Labour must learn the right lessons from German rebalancing

Luke Raikes

After a brief hiatus, ‘levelling up’ is back. The larger-than-life front man has left the stage, but Michael Gove has returned. Meanwhile, Labour’s Lisa Nandy has already seized the initiative and Gordon Brown’s commission on the UK’s future will soon report. The vital levelling up agenda has now gone way beyond Boris Johnson’s opportunistic sloganeering: all parties take it seriously. And rightly so.

All eyes have been on Germany – Labour has even been on a fact-finding mission to the country. And where better to focus? Germany has narrowed a formidable ‘east-west’ divide. East Germany’s economy now outperforms most of the UK. That is not only an indictment of UK economic policy but a good reason to pay attention.

Many Germans are surprised to hear positive reviews from British politicians. They highlight their own shortcomings: under-investment in infrastructure; the ‘debt brake’ and ‘black zero’ compelling unnecessary spending restraint; and bureaucracy that stifles innovation. Redistribution from richer to poorer regions has been controversial, and successfully contested. Clearly, sometimes we can learn what not to do from Germany.

But Germany has often done economic development very well indeed. And we would be missing a trick if we didn’t learn the right lessons. At the Fabian Society, we have worked with Friedrich-Ebert-Stiftung to understand more. Our findings are published today. Broadly, there are three things we can learn.

First, both devolution and collaboration are crucial. In the UK, Westminster is dominant and loves to play divide and rule – in Germany, a federal country, regional and local governments are four times as powerful as in the UK. They raise around half of all taxes, compared to 5% in the UK. But they collaborate on policy, from tax to education, both because the constitution requires it and because that has become their culture.

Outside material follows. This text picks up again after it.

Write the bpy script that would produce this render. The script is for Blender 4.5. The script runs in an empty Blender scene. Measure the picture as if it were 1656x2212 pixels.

So, the UK should build formal structures that embed stability and require collaboration; make locally led pan-regional bodies, like Transport for the North, more powerful; and establish a long-term, fair settlement of tax devolution with redistribution alongside.

Second, we need long-term plans and higher levels of government investment. UK ministers currently splash small amounts of cash here and there to grab headlines and try to win elections. It’s no wonder businesses don’t have the certainty to invest. Germany is the opposite.

Its constitution helps; “establishing equivalent living conditions in all parts of Germany” is enshrined in law, not an election slogan. Spatial development, industrial strategy and funding are set out for the long term. And they have twice the UK’s rate of local or regional economic investment. Like Germany, the UK should set out an industrial and regional strategy, guarantee long-term economic development funding and set up new regional development banks.

Finally, we must develop our towns and manufacturing sector, as well as cities and services. Most UK policy makers now understand that cities have a lot of potential. This is a good thing and a big win for the cities across the UK that worked so hard to shake sense into London-centric officials. The problem is they now only see cities on the map. That means ignoring not just common sense, but the economic facts on the ground; some of the UK’s most productive areas are not metropolitan – places like Cheshire, for example. This is because they offer businesses and people something different, and often that thing is space.

Germany capitalises on the advantages different places can offer. It has very productive cities, with world-leading knowledge intensive business services, but smaller cities and towns are vital too – and towns in east Germany are charging ahead on electric vehicle manufacturing, just as our own half-baked efforts unravel.

Levelling up will fail if we treat cities like high-density islands, where we try to crank up services productivity by piling in more people. It will only succeed if we see cities as diverse regional centres, which both contribute to and benefit from their wider region of towns and smaller communities, where manufacturing has space to grow.

Our approach will be different to Germany’s – its manufacturing sector is far larger. But ours is still significant, highly productive and creating good jobs. And our business services aren’t all exporting, like the City of London. We should build on the strengths of whichever place or sector has them. The Conservatives have two years and a mountain to climb to keep their levelling up promises. Labour is rightly developing a more comprehensive programme. Learning the right lessons from Germany would help give them the edge.